> _Task goal_: Return each line of the material verbatim.

> _Information provided_:
* * * * * * * * *

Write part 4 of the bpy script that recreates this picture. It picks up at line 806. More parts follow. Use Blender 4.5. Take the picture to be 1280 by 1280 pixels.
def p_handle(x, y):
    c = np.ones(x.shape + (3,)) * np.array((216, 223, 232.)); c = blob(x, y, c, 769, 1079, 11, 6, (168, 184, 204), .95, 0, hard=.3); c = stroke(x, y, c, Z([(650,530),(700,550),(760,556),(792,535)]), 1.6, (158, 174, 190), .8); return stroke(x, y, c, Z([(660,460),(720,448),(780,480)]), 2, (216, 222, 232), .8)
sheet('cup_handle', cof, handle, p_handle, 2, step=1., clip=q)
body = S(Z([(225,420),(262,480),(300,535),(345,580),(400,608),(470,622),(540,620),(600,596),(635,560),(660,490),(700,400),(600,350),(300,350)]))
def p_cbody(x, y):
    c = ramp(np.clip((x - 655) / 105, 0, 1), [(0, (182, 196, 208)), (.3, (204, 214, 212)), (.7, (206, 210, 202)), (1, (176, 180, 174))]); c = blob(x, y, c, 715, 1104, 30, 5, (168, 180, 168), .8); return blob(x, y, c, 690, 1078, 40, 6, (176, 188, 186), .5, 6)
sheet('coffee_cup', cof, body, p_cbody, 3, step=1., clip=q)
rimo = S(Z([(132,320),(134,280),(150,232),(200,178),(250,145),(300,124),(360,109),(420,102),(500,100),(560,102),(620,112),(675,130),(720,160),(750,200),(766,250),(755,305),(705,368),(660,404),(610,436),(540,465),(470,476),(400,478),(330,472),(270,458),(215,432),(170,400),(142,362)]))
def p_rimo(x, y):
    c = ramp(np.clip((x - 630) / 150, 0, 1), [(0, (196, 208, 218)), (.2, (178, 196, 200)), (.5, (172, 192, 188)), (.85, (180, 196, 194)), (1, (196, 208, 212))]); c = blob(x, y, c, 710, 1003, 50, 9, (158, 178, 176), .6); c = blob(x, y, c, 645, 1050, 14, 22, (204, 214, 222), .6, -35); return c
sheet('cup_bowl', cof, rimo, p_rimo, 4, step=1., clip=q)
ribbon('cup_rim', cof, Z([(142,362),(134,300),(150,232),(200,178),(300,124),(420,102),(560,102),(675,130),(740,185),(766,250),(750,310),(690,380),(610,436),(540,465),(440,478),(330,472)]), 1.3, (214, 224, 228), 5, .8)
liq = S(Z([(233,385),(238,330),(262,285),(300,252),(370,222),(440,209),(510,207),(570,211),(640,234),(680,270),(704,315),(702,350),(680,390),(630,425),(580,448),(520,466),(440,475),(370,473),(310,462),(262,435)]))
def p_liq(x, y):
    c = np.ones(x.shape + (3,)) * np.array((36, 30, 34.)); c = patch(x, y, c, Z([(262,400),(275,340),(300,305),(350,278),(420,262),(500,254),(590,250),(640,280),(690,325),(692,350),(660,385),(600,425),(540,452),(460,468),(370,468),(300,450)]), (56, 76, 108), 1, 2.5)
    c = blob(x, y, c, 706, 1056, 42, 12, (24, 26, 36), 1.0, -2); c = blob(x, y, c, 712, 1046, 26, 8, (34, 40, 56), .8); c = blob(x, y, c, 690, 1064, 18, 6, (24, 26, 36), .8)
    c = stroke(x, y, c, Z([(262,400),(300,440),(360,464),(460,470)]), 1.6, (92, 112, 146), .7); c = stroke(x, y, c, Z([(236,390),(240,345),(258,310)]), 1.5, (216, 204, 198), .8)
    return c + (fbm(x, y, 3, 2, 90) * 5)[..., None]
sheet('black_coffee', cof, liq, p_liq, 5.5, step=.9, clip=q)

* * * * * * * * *

> _Reply_:
Write part 4 of the bpy script that recreates this picture. It picks up at line 806. More parts follow. Use Blender 4.5. Take the picture to be 1280 by 1280 pixels.
def p_handle(x, y):
    c = np.ones(x.shape + (3,)) * np.array((216, 223, 232.)); c = blob(x, y, c, 769, 1079, 11, 6, (168, 184, 204), .95, 0, hard=.3); c = stroke(x, y, c, Z([(650,530),(700,550),(760,556),(792,535)]), 1.6, (158, 174, 190), .8); return stroke(x, y, c, Z([(660,460),(720,448),(780,480)]), 2, (216, 222, 232), .8)
sheet('cup_handle', cof, handle, p_handle, 2, step=1., clip=q)
body = S(Z([(225,420),(262,480),(300,535),(345,580),(400,608),(470,622),(540,620),(600,596),(635,560),(660,490),(700,400),(600,350),(300,350)]))
def p_cbody(x, y):
    c = ramp(np.clip((x - 655) / 105, 0, 1), [(0, (182, 196, 208)), (.3, (204, 214, 212)), (.7, (206, 210, 202)), (1, (176, 180, 174))]); c = blob(x, y, c, 715, 1104, 30, 5, (168, 180, 168), .8); return blob(x, y, c, 690, 1078, 40, 6, (176, 188, 186), .5, 6)
sheet('coffee_cup', cof, body, p_cbody, 3, step=1., clip=q)
rimo = S(Z([(132,320),(134,280),(150,232),(200,178),(250,145),(300,124),(360,109),(420,102),(500,100),(560,102),(620,112),(675,130),(720,160),(750,200),(766,250),(755,305),(705,368),(660,404),(610,436),(540,465),(470,476),(400,478),(330,472),(270,458),(215,432),(170,400),(142,362)]))
def p_rimo(x, y):
    c = ramp(np.clip((x - 630) / 150, 0, 1), [(0, (196, 208, 218)), (.2, (178, 196, 200)), (.5, (172, 192, 188)), (.85, (180, 196, 194)), (1, (196, 208, 212))]); c = blob(x, y, c, 710, 1003, 50, 9, (158, 178, 176), .6); c = blob(x, y, c, 645, 1050, 14, 22, (204, 214, 222), .6, -35); return c
sheet('cup_bowl', cof, rimo, p_rimo, 4, step=1., clip=q)
ribbon('cup_rim', cof, Z([(142,362),(134,300),(150,232),(200,178),(300,124),(420,102),(560,102),(675,130),(740,185),(766,250),(750,310),(690,380),(610,436),(540,465),(440,478),(330,472)]), 1.3, (214, 224, 228), 5, .8)
liq = S(Z([(233,385),(238,330),(262,285),(300,252),(370,222),(440,209),(510,207),(570,211),(640,234),(680,270),(704,315),(702,350),(680,390),(630,425),(580,448),(520,466),(440,475),(370,473),(310,462),(262,435)]))
def p_liq(x, y):
    c = np.ones(x.shape + (3,)) * np.array((36, 30, 34.)); c = patch(x, y, c, Z([(262,400),(275,340),(300,305),(350,278),(420,262),(500,254),(590,250),(640,280),(690,325),(692,350),(660,385),(600,425),(540,452),(460,468),(370,468),(300,450)]), (56, 76, 108), 1, 2.5)
    c = blob(x, y, c, 706, 1056, 42, 12, (24, 26, 36), 1.0, -2); c = blob(x, y, c, 712, 1046, 26, 8, (34, 40, 56), .8); c = blob(x, y, c, 690, 1064, 18, 6, (24, 26, 36), .8)
    c = stroke(x, y, c, Z([(262,400),(300,440),(360,464),(460,470)]), 1.6, (92, 112, 146), .7); c = stroke(x, y, c, Z([(236,390),(240,345),(258,310)]), 1.5, (216, 204, 198), .8)
    return c + (fbm(x, y, 3, 2, 90) * 5)[..., None]
sheet('black_coffee', cof, liq, p_liq, 5.5, step=.9, clip=q)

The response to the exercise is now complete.